Some inhabitants of the North Sea may be finding themselves a little short of breath lately. Recent evidence indicates that oxygen levels are declining in parts of the North Sea, most likely due to ocean warming and algal blooms. Quantifying just how rapidly this decline is occurring would be difficult in any part of the ocean, but the permeable, sandy sediments at the bottom of the North Sea prove particularly challenging when it comes to measuring oxygen exchange.
Scientists from the GEOMAR Helmholtz Center for Ocean Research Kiel and a coalition of European universities have tested a new measurement technique that provides an accurate glimpse of oxygen flow through the turbulent seafloor. Their findings were published in the Journal of Geophysical Research: Oceans.
“Dissolved oxygen is a very important indicator of the health and function of this ecosystem in the North Sea,” said Daniel McGinnis, who at the time of the study was a senior scientist with GEOMAR. “Sandy sediment is almost like a filter in some sense.”
Sandy, permeable sediment’s capacity to filter water is enhanced by the countless organisms that live within it, converting various chemicals and impurities into energy to grow. Other larger organisms feed upon sediment dwellers, and over time that energy is transferred up the food chain to creatures as large as sharks or whales. But as the seabed becomes increasingly hypoxic, the organisms that live there produce less energy, spelling trouble for other creatures and biogeochemical processes.
Measuring the oxygen at the bottom of the sea is hard because nutrients, carbon and oxygen metabolize so quickly and unpredictably through permeable sediments. The new measurement method, known as the eddy correlation technique, takes into account previously unconsidered parameters, such as the way water flows over the sea floor and how organisms living there mix the sediment as they move through it.
The researchers tested the technique over a three and a half-week voyage aboard the research vessel Celtic Explorer. From the deck of the 65-meter ship, they dropped two landers to the floor of the North Sea. One measured the distribution of oxygen in the sediment using oxygen sensors and flow meters, while the other isolated a section of sediment for 24 hours and periodically sampled the water flowing over it to test its rate of oxygen consumption.
Together, the instruments produced 64 data points per second over several days. Combining the massive dataset with an analysis technique that was still a work in progress wasn’t easy, McGinnis said, but it was rewarding.
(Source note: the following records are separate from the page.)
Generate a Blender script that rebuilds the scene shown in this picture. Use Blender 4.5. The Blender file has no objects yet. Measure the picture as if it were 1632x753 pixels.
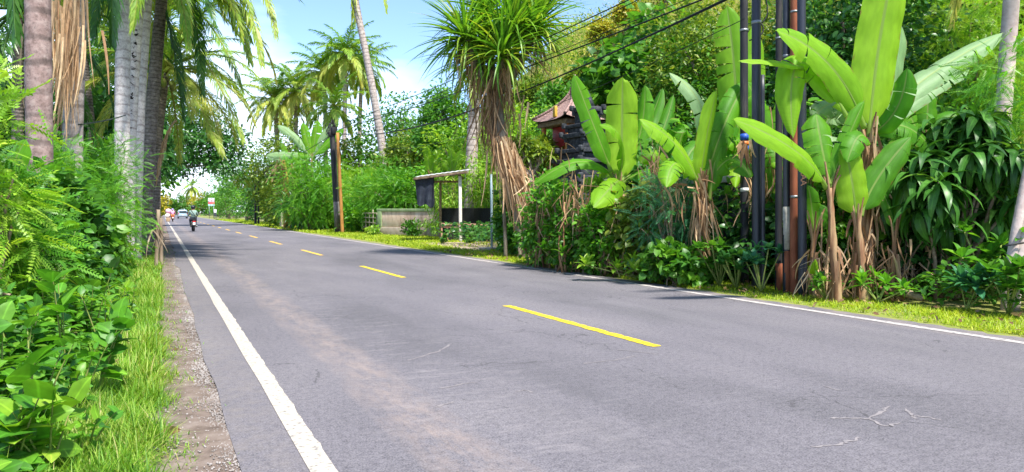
import bpy, bmesh, math, random
import numpy as np
from mathutils import Vector, Matrix

# ------------------------------------------------------------------ camera, sky, sun, exposure
S = bpy.context.scene
COL = S.collection
rad = math.radians
F, CX, CY = 1220.0, 816.0, 376.5            # focal length and centre in photo pixels
YAW, PITCH, EYE = rad(24.58), rad(1.81), 1.30
cam_data = bpy.data.cameras.new('camera')
cam_data.sensor_width = 36.0
cam_data.lens = 36.0 * F / 1632.0
cam_data.clip_start, cam_data.clip_end = 0.05, 3000.0
cam = bpy.data.objects.new('camera', cam_data)
COL.objects.link(cam)
cam.location = (0, 0, EYE)
cam.rotation_euler = (rad(90) - PITCH, 0, -YAW)
S.camera = cam

SUN_EL, SUN_AZ = rad(60), rad(168)           # azimuth clockwise from +Y (the way the road runs)
W = bpy.data.worlds.new('World'); S.world = W; W.use_nodes = True
def build_world():
    nt = W.node_tree; n = nt.nodes; l = nt.links; n.clear()
    out = n.new('ShaderNodeOutputWorld'); bg = n.new('ShaderNodeBackground'); bg.inputs[1].default_value = 0.15
    sky = n.new('ShaderNodeTexSky'); sky.sky_type = 'NISHITA'; sky.sun_disc = False
    sky.sun_elevation = SUN_EL; sky.sun_rotation = SUN_AZ; sky.air_density = 0.58; sky.dust_density = 0.4; sky.ozone_density = 3.0
    tc = n.new('ShaderNodeTexCoord'); mp = n.new('ShaderNodeMapping'); mp.inputs['Scale'].default_value = (1.0, 1.0, 2.6)
    mp.inputs['Location'].default_value = (0.25, 0.1, 0.35)
    no = n.new('ShaderNodeTexNoise'); no.inputs['Scale'].default_value = 2.1; no.inputs['Detail'].default_value = 7; no.inputs['Roughness'].default_value = 0.52
    rp = n.new('ShaderNodeValToRGB'); rp.color_ramp.elements[0].position = 0.47; rp.color_ramp.elements[1].position = 0.74
    sep = n.new('ShaderNodeSeparateXYZ'); mr = n.new('ShaderNodeMapRange')
    mr.inputs['From Min'].default_value = 0.30; mr.inputs['From Max'].default_value = 0.08
    mr.inputs['To Min'].default_value = -0.14; mr.inputs['To Max'].default_value = 0.2
    add = n.new('ShaderNodeMath'); add.operation = 'ADD'
    mix = n.new('ShaderNodeMixRGB'); mix.inputs['Color2'].default_value = (4.3, 4.9, 5.6, 1)
    l.new(tc.outputs['Generated'], mp.inputs['Vector']); l.new(mp.outputs[0], no.inputs['Vector'])
    l.new(tc.outputs['Generated'], sep.inputs[0]); l.new(sep.outputs['Z'], mr.inputs['Value'])
    l.new(no.outputs['Fac'], add.inputs[0]); l.new(mr.outputs[0], add.inputs[1]); l.new(add.outputs[0], rp.inputs[0])
    l.new(rp.outputs[0], mix.inputs['Fac']); l.new(sky.outputs[0], mix.inputs['Color1']); l.new(mix.outputs[0], bg.inputs[0])
    l.new(bg.outputs[0], out.inputs[0])
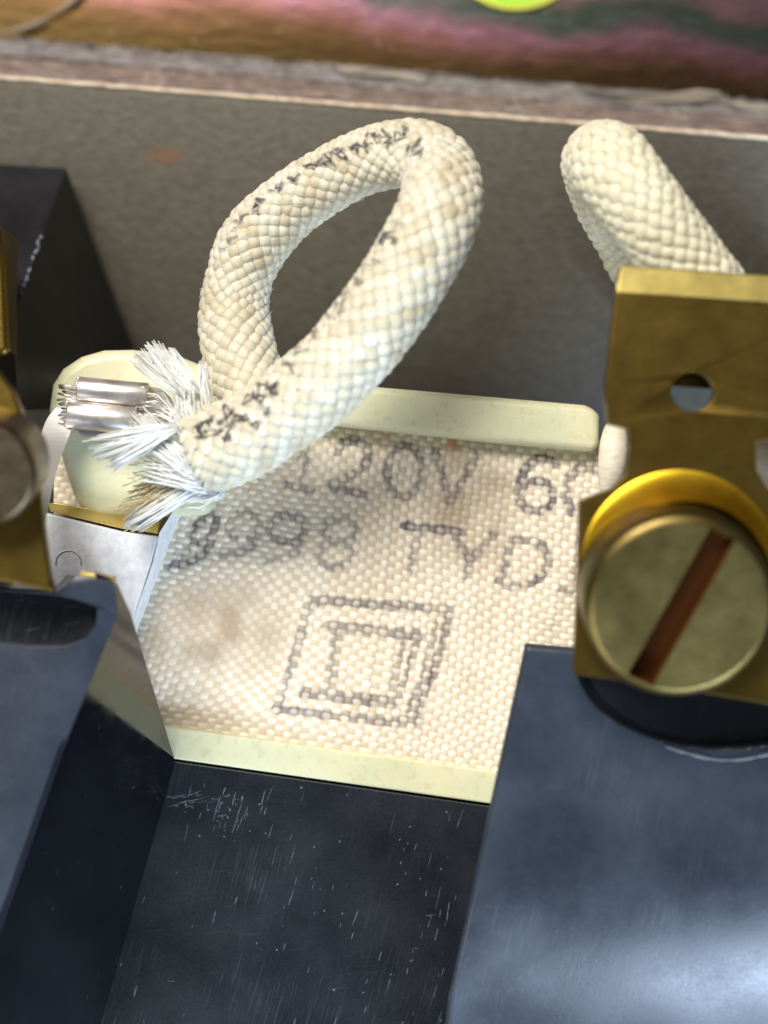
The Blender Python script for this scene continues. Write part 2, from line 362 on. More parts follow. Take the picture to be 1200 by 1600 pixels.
flake([(1128, 156), (1180, 162), (1260, 168), (1260, 177), (1170, 172)], 8.5, '')
# raised lime green disc with a yellower rim and stray wire on the metal sheet
c0 = P(806, -60, 0); ring = [c0 + Vector((4.3 * math.cos(a), 3.45 * math.sin(a), 0.32)) for a in np.linspace(0, 2 * math.pi, 72, endpoint=False)]
ld = thing('lime_dot', c0, 'bright lime green round spot on the iridescent metal sheet', 'paint spot')
mb = MB(); prism(mb, ring, 0.32); build('rim', mb, 'lime_rim', ld, bevel=0.12)
ring = [c0 + Vector((3.95 * math.cos(a), 3.15 * math.sin(a), 0.40)) for a in np.linspace(0, 2 * math.pi, 72, endpoint=False)]
mb = MB(); prism(mb, ring, 0.38); build('face', mb, 'lime', ld, bevel=0.06)
q, _ = smooth_pts(pp([(-60, 62, 1.4), (0, 50, 0.9), (45, 42, 0.6), (85, 20, 0.5), (125, -6, 0.4), (160, -40, 0.2)]), 0.4)
mb = MB(); tube(mb, q, [0.12 + 0.05 * math.sin(i * .7) for i in range(len(q))], 6); tag(build('stray_strand', mb, 'flake', base=P(60, 30, 0), smooth=True), 'tan stray strand lying on the metal sheet', 'strand')

# ------------------------------------------------------------------ far black box (wedge-topped)
bx = thing('black_box', P(40, 420, 10), 'small black moulded box with a scuffed sloping edge on the grey board', 'box')
mb = MB()
A, B_, C_ = P(104, 262, 10.6), P(206, 548, 5), P(30, 470, 22)
D = P(215, 640, 2); C2 = P(20, 520, 24); E = P(30, 640, 24)
A2, E2, C3 = P(-400, 232, 10.6), P(-500, 640, 24), P(-500, 470, 22)
vs = [A, B_, C_, C2, A2, C3, D, E, E2, P(-400, 640, 2)]
fs = [(4, 5, 2, 0), (0, 2, 3, 7, 6, 1), (5, 8, 7, 3, 2), (7, 8, 9, 6), (4, 9, 8, 5), (0, 1, 6, 9, 4)]
mb.add(vs, fs); build('housing', mb, 'black_deep', bx, bevel=0.12)
mb = MB()
for i in range(26):
    t = random.uniform(0.45, 1.0) ** 0.8; c = A.lerp(C_, t) + Vector((random.uniform(-.12, .02), random.uniform(-.1, .1), 0.06))
    r_ = random.uniform(0.05, 0.17); prism(mb, [c + Vector((r_ * random.uniform(.5, 1) * math.cos(a), 1.5 * r_ * random.uniform(.5, 1) * math.sin(a), 0)) for a in np.linspace(0, 6.28, 7, endpoint=False)], 0.12)
build('scuffed_edge', mb, 'scuff', bx)
mb = MB(); prism(mb, pp([(-120, 330), (-4, 335), (8, 420), (14, 545), (8, 556), (-120, 550)], 31), 0.8)
bs = thing('brass_strip', P(0, 450, 24), 'narrow brass strip standing over the black box', 'metal strip'); build('strip', mb, 'brass', bs, bevel=0.35)
mb = MB(); prism(mb, pp([(-120, 340), (-10, 345), (-10, 540), (-120, 545)], 30), 6.5); build('stem', mb, 'brass', bs)

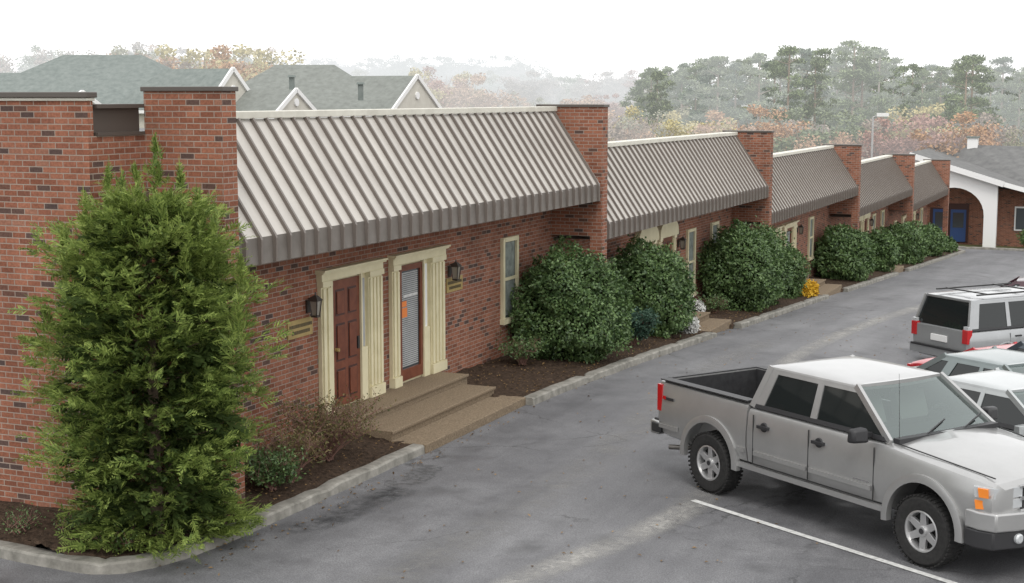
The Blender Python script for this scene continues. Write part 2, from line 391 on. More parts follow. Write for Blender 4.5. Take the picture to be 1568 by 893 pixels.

“It was a really neat study, and it’s such a new technique,” McGinnis said. “When you get a new dataset, it’s always a little bit challenging to work with.” In the course of working through the data, McGinnis produced a series of software tools that should help other researchers use the eddy correlation technique. They’re available for free on his website.
“The most remarkable thing I think we saw was how much the oxygen can change — the flux,” McGinnis said. “Conventionally, people aren’t used to thinking that the oxygen can change that much in a permeable system.
“When we first analyzed the data and finally got the numbers out, I almost couldn’t believe it.”
McGinnis, now an assistant professor at the University of Geneva, believes that the eddy correlation technique could greatly improve the way scientists study dissolved oxygen flow and other geochemical processes. It shows promise where other methods fail due to terrain, such as clam beds and rocky substrates. In the future, McGinnis plans to continue using the method in rivers and lakes.
“It’s a nice method because it can be applied in a lot of areas,” McGinnis said. “It doesn’t interfere with natural hydrodynamics and light regimes, it’s a really noninvasive method.”
“Hopefully people will use [the landers] as a more routine technology,” he said.